GIVEN PROBLEM: From the entries below, reproduce exactly the line containing "Model this scene", the line containing "from math import radians as RAD", and every line in between, with nothing added.

DATA PROVIDED:
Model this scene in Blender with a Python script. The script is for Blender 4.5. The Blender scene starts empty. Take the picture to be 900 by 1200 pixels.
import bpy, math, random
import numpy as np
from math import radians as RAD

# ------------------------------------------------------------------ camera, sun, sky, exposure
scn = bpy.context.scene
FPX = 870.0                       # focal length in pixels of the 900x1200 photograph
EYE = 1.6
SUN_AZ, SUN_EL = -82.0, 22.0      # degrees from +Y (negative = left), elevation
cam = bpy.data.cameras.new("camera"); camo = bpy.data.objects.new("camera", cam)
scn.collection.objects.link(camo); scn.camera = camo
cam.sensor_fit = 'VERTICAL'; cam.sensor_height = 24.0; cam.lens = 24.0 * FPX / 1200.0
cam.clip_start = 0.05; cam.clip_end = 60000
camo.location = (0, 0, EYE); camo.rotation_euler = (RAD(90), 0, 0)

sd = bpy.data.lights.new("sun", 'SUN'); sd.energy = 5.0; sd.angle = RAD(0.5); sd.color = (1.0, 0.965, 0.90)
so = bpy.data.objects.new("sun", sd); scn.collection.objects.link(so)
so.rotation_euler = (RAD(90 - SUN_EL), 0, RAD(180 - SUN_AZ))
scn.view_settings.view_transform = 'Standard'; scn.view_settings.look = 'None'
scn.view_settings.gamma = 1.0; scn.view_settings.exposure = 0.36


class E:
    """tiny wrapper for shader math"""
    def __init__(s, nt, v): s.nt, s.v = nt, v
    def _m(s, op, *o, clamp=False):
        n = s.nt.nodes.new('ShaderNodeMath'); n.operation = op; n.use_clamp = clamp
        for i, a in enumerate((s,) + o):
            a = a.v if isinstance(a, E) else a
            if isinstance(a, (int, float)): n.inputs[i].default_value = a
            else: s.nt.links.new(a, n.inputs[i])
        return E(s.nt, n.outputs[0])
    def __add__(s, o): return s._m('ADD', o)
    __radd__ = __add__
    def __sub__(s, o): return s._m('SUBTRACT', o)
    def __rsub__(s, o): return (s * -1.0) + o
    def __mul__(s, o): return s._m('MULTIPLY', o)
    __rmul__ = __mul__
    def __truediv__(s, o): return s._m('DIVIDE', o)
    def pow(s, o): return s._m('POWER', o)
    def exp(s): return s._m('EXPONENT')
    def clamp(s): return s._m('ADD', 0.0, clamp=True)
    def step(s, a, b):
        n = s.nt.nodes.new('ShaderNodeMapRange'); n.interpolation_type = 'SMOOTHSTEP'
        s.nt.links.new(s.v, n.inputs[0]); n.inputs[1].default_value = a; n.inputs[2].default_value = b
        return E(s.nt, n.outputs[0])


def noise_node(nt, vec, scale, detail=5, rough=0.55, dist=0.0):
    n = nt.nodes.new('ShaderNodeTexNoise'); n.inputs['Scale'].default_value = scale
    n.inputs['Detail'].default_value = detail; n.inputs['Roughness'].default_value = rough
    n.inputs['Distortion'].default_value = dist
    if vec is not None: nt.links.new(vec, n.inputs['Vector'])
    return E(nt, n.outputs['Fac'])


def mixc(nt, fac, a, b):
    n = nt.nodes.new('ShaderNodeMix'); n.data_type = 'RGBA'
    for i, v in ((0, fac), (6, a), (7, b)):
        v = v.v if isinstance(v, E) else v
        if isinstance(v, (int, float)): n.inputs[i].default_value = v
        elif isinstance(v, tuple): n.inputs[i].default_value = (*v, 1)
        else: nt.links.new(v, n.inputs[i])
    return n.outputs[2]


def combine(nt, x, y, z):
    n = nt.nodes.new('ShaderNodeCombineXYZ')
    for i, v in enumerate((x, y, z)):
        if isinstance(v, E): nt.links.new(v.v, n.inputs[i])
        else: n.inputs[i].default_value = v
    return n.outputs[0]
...
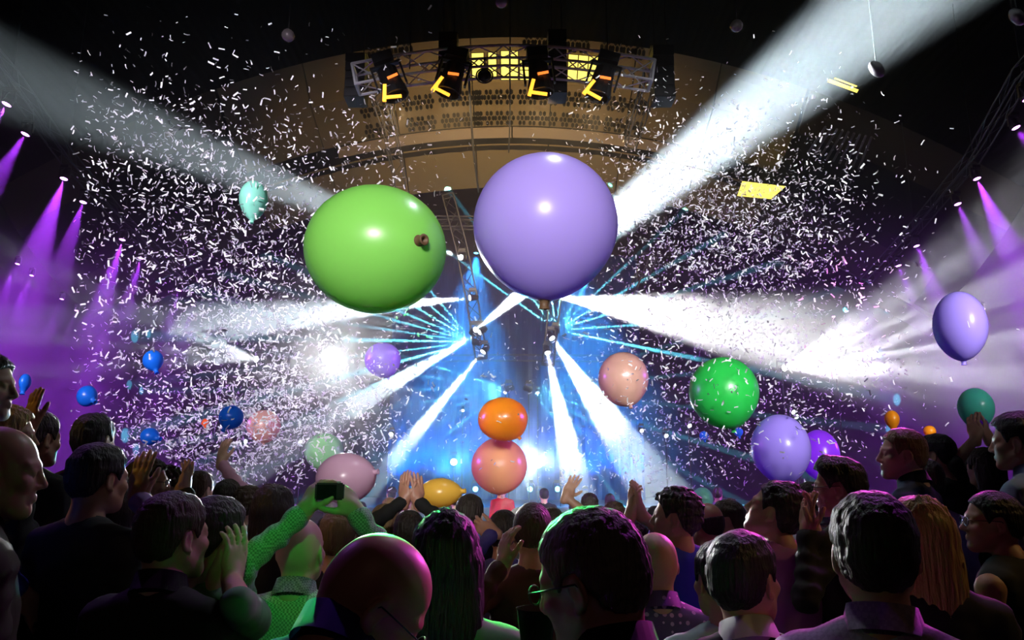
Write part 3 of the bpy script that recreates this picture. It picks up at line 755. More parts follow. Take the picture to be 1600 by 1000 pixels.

EXPECTED OUTPUT:
Model this scene in Blender with a Python script. The script is for Blender 4.5. The Blender scene starts empty. Take the picture to be 900 by 1200 pixels.
import bpy, math, random
import numpy as np
from math import radians as RAD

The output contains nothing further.